Środkowy napastnik od kilku dobrych lat utrzymuje wysoką formę strzelecką, ale mimo to przed rokiem Ronald Koeman doszedł do wniosku, że dla „El Pistolero” nie może być miejsca w jego drużynie. Zawodnik z wielkim bólem opuścił Camp Nou i wzmocnił ligowego rywala.
Dziś 34-latek ma na swoim koncie mistrzostwo Hiszpanii i właśnie było mu dane zagrać przeciwko byłemu pracodawcy. W tym spotkaniu najpierw zanotował asystę, a następnie sam wpisał się na listę strzelców.
Z uwagi na szacunek do Barcelony atakujący nie celebrował trafienia. Zdecydował się jednak na gest wykonywania połączenia telefonicznego, interpretowany na gorąco jako przytyk w stronę Koemana.
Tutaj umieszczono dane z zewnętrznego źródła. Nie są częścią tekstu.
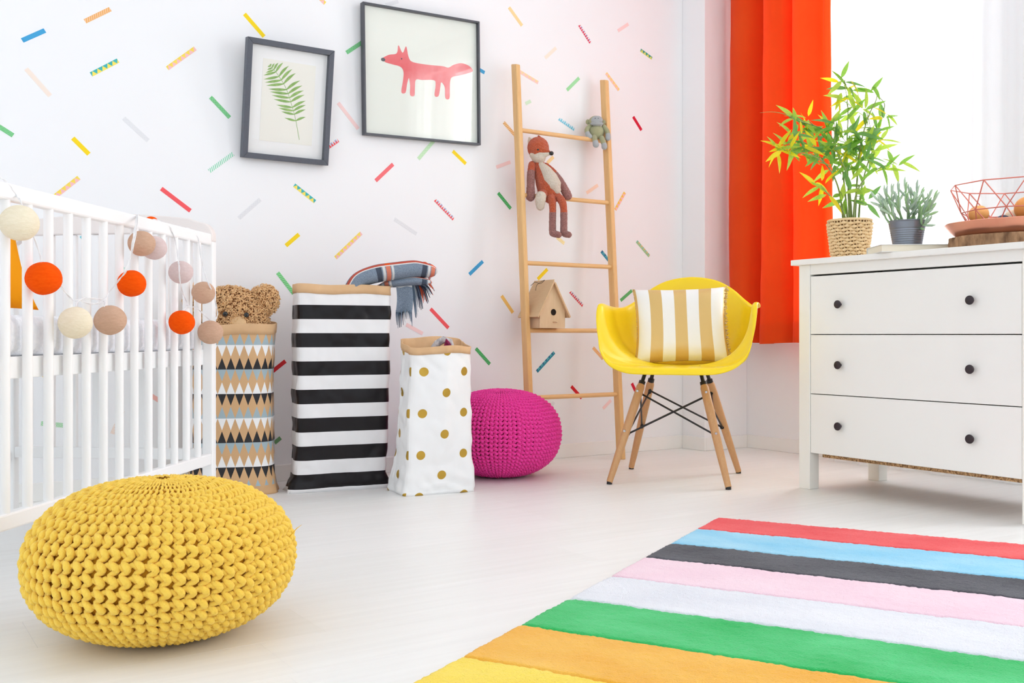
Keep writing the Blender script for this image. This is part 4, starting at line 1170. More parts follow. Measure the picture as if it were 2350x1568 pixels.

Luis Suárez zapewnia, że prawda jest zupełnie inna.
– To był znak dla ludzi, że nie zmieniłem numeru telefonu i wciąż go używam. To dla Ronalda Koemana? Nie, absolutnie nie, ale jeśli bierze to do siebie… Jeśli mam być szczery, umówiłem się z moimi synami, że to zrobię – wyznał.
– Wiedziałem, że jeśli strzelę, wykonam gest przeprosin. To ze względu na sympatię, szacunek, karierę, którą miałem w Barcelonie, trudne chwile, przez którą przechodzą moi byli koledzy. To dla nich trudne. Mam do nich szacunek – zaznaczył.
122-krotny reprezentant Urugwaju w tym sezonie strzelił już pięć goli i zanotował asystę. Łącznie w koszulce „Los Rojiblancos” zanotował 25 trafień.